### Aim of the exercise
From the listing below, restate word for word the lines from the line containing "Write the bpy" down through the line containing "rnd = random.Random(7)". Exclude pictures.

### Exercise materials

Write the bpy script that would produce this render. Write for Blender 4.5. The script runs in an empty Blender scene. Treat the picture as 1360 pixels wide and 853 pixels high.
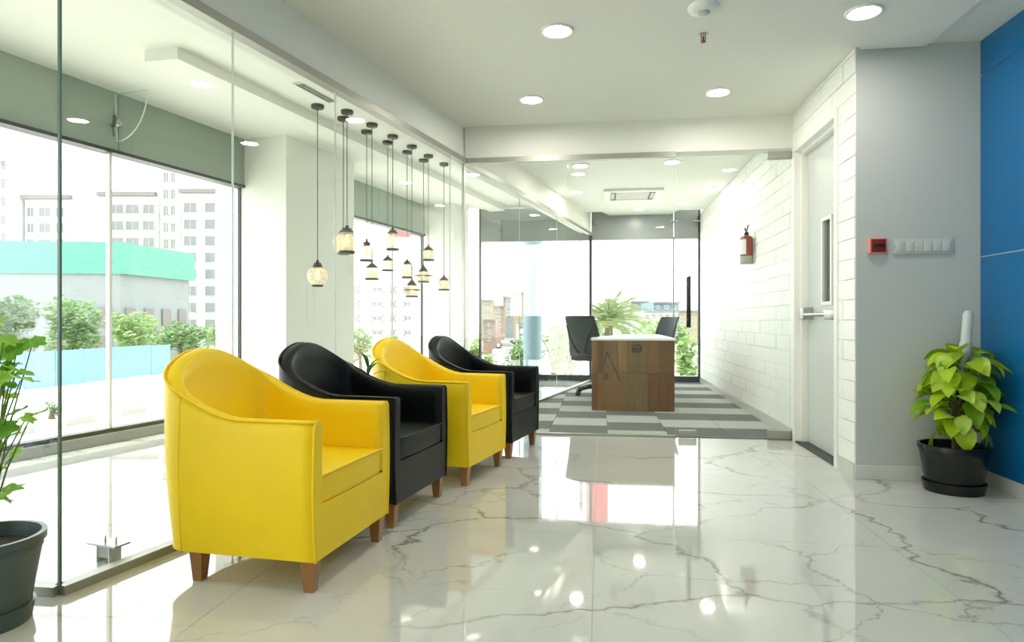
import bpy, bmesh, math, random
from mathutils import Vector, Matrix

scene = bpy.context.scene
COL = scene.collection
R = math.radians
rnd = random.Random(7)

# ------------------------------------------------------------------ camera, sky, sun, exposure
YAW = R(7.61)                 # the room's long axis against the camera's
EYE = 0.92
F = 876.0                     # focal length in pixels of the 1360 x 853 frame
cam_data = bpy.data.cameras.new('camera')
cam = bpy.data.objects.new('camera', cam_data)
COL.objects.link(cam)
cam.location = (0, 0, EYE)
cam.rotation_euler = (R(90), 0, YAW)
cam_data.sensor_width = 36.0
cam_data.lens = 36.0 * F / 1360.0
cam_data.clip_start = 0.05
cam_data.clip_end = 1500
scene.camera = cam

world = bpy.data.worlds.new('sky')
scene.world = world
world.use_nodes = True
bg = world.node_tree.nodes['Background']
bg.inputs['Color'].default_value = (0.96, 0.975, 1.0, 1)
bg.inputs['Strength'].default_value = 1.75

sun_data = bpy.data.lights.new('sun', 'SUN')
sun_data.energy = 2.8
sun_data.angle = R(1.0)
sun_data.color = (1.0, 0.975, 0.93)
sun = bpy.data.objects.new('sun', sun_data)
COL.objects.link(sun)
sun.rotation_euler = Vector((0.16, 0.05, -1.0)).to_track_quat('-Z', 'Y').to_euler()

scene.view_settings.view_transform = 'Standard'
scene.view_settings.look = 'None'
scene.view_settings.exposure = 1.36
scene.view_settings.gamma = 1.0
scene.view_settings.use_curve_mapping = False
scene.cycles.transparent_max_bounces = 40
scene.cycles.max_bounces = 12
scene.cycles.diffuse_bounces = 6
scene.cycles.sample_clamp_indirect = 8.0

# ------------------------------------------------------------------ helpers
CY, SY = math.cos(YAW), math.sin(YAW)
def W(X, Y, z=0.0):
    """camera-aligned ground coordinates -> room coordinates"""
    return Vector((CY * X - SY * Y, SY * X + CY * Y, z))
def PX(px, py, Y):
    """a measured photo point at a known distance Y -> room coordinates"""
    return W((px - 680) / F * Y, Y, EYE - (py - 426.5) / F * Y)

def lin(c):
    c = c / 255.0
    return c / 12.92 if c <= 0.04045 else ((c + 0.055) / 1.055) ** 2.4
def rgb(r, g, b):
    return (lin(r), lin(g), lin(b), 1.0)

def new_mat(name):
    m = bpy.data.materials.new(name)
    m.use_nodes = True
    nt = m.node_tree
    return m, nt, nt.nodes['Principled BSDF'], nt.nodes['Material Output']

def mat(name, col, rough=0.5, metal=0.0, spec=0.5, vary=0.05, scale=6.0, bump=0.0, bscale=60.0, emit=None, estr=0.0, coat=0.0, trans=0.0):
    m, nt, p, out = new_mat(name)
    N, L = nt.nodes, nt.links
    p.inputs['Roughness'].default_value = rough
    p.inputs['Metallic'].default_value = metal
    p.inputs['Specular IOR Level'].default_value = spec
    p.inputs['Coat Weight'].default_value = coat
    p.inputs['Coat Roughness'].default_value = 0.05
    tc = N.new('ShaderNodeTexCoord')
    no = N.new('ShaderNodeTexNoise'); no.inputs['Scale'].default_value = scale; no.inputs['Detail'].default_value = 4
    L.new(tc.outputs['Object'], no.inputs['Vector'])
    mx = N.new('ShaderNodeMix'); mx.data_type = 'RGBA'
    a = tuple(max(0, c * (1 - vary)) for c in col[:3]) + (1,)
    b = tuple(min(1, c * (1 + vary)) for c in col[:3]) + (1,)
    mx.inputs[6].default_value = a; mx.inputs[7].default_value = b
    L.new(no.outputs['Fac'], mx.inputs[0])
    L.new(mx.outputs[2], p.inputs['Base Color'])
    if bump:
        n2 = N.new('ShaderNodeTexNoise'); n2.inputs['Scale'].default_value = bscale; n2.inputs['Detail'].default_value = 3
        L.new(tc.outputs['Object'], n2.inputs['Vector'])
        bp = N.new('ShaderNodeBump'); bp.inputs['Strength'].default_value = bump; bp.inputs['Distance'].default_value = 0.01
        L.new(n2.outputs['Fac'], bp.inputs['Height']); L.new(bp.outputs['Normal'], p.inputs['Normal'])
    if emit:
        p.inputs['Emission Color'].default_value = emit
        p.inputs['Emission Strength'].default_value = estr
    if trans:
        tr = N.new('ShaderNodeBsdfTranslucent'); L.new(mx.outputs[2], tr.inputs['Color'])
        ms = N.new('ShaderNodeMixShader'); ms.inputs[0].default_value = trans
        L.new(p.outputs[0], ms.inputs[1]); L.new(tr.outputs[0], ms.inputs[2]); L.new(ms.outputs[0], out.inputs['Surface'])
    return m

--

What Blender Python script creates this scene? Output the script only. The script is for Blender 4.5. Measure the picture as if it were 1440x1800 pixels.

...

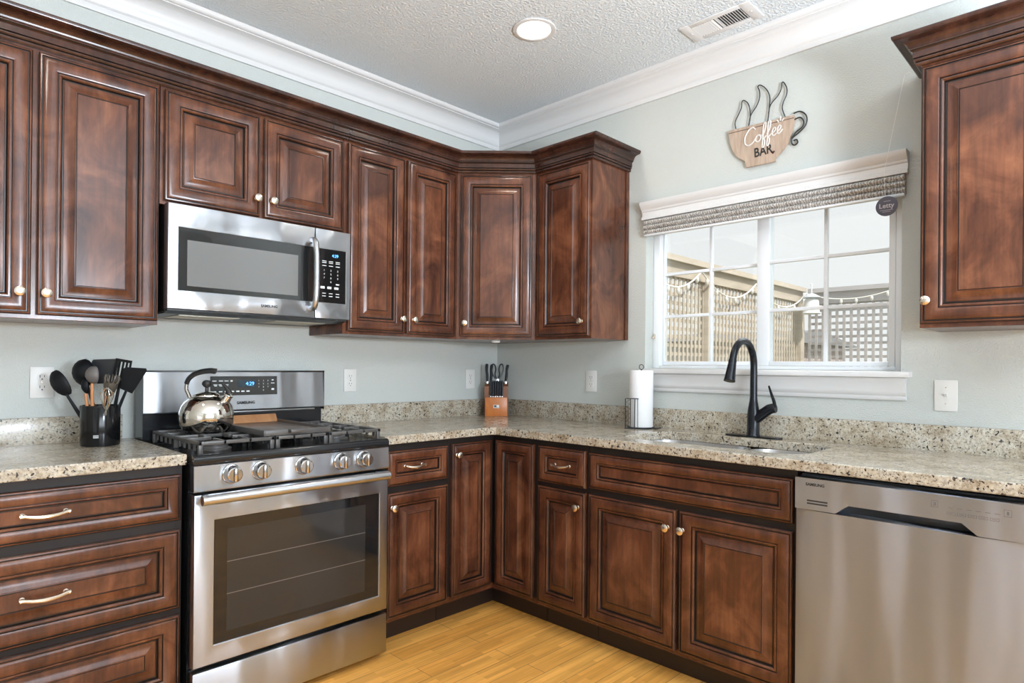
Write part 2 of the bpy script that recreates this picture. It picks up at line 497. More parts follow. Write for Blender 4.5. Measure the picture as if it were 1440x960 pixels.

### Solution for this problem
Write the bpy script that would produce this render. Write for Blender 4.5. The script runs in an empty Blender scene. Treat the picture as 1360 pixels wide and 853 pixels high.
import bpy, bmesh, math, random
from mathutils import Vector, Matrix

scene = bpy.context.scene
COL = scene.collection
R = math.radians
rnd = random.Random(7)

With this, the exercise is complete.